INSTRUCTION:
Retype the opening lines of the listing below, ending with the line that contains "TRUNK.materials.append(M_BARK)", and leave out any pictures.

INFORMATION PROVIDED:

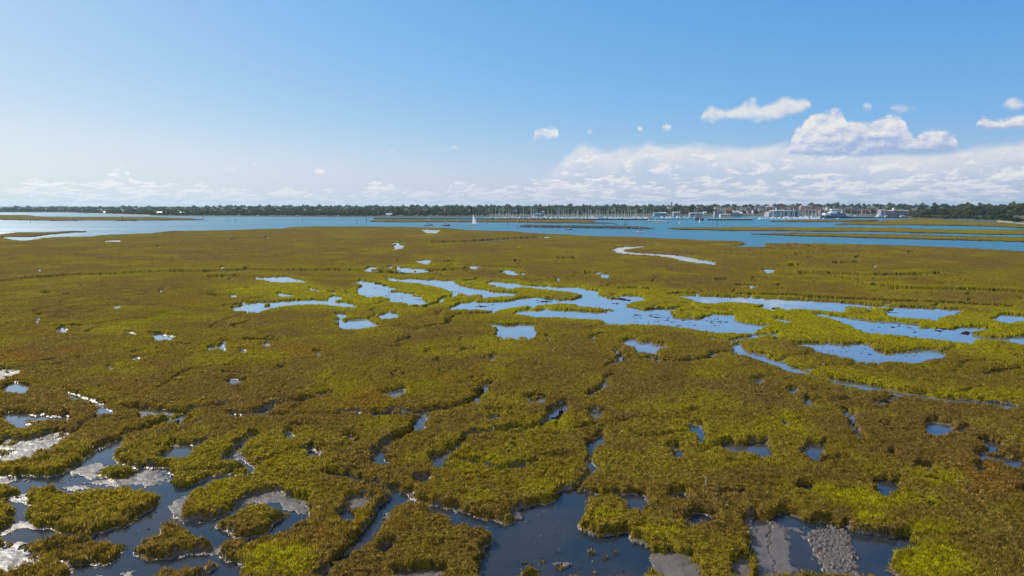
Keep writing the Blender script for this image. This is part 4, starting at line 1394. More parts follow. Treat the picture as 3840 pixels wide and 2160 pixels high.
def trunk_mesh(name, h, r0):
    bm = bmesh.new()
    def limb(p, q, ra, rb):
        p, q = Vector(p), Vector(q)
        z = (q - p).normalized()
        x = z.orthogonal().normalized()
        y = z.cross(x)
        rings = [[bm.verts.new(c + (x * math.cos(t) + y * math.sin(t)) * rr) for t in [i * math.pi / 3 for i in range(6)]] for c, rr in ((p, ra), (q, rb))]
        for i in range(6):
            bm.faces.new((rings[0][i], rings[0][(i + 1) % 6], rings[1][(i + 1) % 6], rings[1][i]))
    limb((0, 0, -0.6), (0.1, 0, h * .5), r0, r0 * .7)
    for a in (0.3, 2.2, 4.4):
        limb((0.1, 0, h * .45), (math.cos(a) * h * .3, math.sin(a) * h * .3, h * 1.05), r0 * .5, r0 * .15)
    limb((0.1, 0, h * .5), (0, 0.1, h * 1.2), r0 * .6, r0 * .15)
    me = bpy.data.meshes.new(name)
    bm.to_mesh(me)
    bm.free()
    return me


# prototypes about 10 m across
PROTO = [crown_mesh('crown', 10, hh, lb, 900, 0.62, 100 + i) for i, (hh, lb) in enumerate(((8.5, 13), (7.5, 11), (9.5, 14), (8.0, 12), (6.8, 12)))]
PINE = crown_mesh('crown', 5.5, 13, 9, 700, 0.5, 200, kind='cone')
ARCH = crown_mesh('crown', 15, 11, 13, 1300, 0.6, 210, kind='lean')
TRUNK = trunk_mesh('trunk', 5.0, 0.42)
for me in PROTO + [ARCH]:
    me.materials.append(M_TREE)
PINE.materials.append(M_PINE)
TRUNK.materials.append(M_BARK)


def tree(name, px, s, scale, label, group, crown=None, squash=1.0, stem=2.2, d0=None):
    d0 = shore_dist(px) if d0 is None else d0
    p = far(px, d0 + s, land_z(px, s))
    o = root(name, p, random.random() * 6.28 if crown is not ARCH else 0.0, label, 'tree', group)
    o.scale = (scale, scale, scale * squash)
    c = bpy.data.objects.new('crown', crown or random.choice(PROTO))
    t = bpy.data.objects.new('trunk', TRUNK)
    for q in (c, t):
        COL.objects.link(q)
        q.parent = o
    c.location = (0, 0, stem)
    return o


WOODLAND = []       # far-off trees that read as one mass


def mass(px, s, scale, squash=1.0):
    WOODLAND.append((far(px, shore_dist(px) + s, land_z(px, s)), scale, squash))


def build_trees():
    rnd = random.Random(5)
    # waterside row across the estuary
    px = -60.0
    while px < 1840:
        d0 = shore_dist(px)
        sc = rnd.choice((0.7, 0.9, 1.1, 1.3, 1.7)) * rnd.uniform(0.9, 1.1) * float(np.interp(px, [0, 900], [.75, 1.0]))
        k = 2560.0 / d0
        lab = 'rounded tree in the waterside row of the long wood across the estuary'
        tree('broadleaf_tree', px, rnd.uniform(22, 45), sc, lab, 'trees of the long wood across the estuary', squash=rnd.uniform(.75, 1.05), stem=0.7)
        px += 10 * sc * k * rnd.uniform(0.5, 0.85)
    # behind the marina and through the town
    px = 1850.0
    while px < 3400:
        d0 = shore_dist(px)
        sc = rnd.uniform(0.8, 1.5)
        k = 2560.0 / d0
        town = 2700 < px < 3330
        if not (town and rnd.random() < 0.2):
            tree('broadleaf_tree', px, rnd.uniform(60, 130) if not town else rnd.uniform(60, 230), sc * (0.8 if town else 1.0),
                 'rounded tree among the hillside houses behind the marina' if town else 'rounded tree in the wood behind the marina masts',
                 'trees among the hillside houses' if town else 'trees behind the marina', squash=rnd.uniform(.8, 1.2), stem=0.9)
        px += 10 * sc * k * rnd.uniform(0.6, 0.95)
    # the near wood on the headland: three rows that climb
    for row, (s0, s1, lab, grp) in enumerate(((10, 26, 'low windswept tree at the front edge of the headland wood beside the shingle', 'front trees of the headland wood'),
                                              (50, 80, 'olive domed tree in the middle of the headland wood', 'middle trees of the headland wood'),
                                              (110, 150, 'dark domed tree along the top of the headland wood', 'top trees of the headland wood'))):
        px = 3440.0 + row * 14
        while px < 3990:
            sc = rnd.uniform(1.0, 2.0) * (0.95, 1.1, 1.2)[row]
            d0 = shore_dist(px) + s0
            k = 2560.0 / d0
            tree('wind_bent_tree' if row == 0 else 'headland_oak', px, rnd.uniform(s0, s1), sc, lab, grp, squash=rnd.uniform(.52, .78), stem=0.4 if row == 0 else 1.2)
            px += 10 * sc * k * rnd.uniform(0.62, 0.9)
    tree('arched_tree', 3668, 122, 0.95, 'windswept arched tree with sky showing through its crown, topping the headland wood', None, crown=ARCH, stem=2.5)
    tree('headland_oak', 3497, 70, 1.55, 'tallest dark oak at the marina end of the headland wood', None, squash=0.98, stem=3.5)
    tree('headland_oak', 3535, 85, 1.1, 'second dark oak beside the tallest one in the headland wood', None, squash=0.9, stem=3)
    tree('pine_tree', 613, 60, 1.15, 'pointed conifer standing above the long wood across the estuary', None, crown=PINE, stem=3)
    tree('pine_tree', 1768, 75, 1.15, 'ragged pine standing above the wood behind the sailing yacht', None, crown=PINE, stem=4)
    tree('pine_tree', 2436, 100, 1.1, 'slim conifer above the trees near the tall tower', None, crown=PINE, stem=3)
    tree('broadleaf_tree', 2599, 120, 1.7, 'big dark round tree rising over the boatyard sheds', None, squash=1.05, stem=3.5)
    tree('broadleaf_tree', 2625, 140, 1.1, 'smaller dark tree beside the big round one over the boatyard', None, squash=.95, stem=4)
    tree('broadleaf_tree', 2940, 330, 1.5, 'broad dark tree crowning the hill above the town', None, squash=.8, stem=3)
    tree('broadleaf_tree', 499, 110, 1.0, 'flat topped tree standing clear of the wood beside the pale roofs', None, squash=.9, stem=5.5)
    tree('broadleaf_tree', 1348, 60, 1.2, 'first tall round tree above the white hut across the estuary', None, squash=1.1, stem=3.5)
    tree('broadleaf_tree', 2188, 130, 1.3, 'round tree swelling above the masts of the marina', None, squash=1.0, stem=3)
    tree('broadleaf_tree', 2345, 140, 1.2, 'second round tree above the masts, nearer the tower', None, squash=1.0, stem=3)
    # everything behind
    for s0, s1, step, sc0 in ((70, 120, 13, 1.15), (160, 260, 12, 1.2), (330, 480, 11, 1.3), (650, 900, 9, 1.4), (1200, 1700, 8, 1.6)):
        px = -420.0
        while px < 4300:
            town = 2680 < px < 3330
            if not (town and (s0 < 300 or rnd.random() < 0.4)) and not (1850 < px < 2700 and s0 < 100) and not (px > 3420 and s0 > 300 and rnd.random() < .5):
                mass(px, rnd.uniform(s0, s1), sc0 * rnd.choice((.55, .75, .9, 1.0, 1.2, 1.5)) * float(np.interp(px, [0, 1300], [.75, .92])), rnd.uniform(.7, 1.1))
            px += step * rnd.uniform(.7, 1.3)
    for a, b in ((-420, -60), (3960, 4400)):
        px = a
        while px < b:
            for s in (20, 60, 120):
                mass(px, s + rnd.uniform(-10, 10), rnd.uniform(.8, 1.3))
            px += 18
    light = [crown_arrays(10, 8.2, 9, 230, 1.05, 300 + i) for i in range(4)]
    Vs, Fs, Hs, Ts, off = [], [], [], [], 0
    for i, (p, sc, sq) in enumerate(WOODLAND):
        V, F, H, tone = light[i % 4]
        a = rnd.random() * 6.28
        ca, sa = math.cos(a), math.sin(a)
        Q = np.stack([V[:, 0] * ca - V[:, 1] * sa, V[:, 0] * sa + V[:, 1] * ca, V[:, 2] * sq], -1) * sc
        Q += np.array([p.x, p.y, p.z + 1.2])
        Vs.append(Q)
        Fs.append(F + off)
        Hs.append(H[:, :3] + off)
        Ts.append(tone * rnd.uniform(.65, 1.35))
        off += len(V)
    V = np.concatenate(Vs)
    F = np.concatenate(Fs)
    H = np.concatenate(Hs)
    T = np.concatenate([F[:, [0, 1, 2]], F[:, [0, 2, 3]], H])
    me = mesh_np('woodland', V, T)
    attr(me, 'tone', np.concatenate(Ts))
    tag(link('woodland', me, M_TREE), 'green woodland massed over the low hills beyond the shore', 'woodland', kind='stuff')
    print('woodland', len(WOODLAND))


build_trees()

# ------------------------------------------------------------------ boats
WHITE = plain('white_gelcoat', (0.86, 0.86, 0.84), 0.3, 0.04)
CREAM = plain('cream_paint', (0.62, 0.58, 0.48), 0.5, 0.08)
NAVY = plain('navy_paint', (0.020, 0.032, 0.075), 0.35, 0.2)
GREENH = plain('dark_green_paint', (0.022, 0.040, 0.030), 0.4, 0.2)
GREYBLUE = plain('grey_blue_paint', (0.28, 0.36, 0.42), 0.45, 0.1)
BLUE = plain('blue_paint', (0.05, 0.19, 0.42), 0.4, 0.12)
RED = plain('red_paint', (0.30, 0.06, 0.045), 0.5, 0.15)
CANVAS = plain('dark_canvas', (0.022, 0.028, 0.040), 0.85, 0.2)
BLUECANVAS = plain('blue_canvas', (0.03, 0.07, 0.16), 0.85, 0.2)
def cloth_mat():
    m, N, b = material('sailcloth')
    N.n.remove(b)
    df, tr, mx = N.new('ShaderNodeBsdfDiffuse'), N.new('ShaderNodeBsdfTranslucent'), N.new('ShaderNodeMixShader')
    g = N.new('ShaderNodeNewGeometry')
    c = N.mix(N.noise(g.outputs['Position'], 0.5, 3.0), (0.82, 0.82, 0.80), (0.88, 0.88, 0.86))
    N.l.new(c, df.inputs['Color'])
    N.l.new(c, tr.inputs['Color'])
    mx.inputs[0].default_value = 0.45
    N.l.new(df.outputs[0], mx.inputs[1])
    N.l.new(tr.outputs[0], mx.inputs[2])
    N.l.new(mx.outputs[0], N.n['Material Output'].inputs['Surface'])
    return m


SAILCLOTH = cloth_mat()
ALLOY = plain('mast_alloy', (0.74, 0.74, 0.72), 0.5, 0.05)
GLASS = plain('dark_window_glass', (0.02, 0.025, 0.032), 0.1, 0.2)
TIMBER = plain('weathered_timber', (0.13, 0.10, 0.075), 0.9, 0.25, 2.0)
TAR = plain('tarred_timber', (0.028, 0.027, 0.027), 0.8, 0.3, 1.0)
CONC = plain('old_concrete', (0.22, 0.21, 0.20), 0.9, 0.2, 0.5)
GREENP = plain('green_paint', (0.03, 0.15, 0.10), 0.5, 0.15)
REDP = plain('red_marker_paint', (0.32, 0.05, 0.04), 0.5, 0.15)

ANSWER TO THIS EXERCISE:
Keep writing the Blender script for this image. This is part 4, starting at line 1394. More parts follow. Treat the picture as 3840 pixels wide and 2160 pixels high.
def trunk_mesh(name, h, r0):
    bm = bmesh.new()
    def limb(p, q, ra, rb):
        p, q = Vector(p), Vector(q)
        z = (q - p).normalized()
        x = z.orthogonal().normalized()
        y = z.cross(x)
        rings = [[bm.verts.new(c + (x * math.cos(t) + y * math.sin(t)) * rr) for t in [i * math.pi / 3 for i in range(6)]] for c, rr in ((p, ra), (q, rb))]
        for i in range(6):
            bm.faces.new((rings[0][i], rings[0][(i + 1) % 6], rings[1][(i + 1) % 6], rings[1][i]))
    limb((0, 0, -0.6), (0.1, 0, h * .5), r0, r0 * .7)
    for a in (0.3, 2.2, 4.4):
        limb((0.1, 0, h * .45), (math.cos(a) * h * .3, math.sin(a) * h * .3, h * 1.05), r0 * .5, r0 * .15)
    limb((0.1, 0, h * .5), (0, 0.1, h * 1.2), r0 * .6, r0 * .15)
    me = bpy.data.meshes.new(name)
    bm.to_mesh(me)
    bm.free()
    return me


# prototypes about 10 m across
PROTO = [crown_mesh('crown', 10, hh, lb, 900, 0.62, 100 + i) for i, (hh, lb) in enumerate(((8.5, 13), (7.5, 11), (9.5, 14), (8.0, 12), (6.8, 12)))]
PINE = crown_mesh('crown', 5.5, 13, 9, 700, 0.5, 200, kind='cone')
ARCH = crown_mesh('crown', 15, 11, 13, 1300, 0.6, 210, kind='lean')
TRUNK = trunk_mesh('trunk', 5.0, 0.42)
for me in PROTO + [ARCH]:
    me.materials.append(M_TREE)
PINE.materials.append(M_PINE)
TRUNK.materials.append(M_BARK)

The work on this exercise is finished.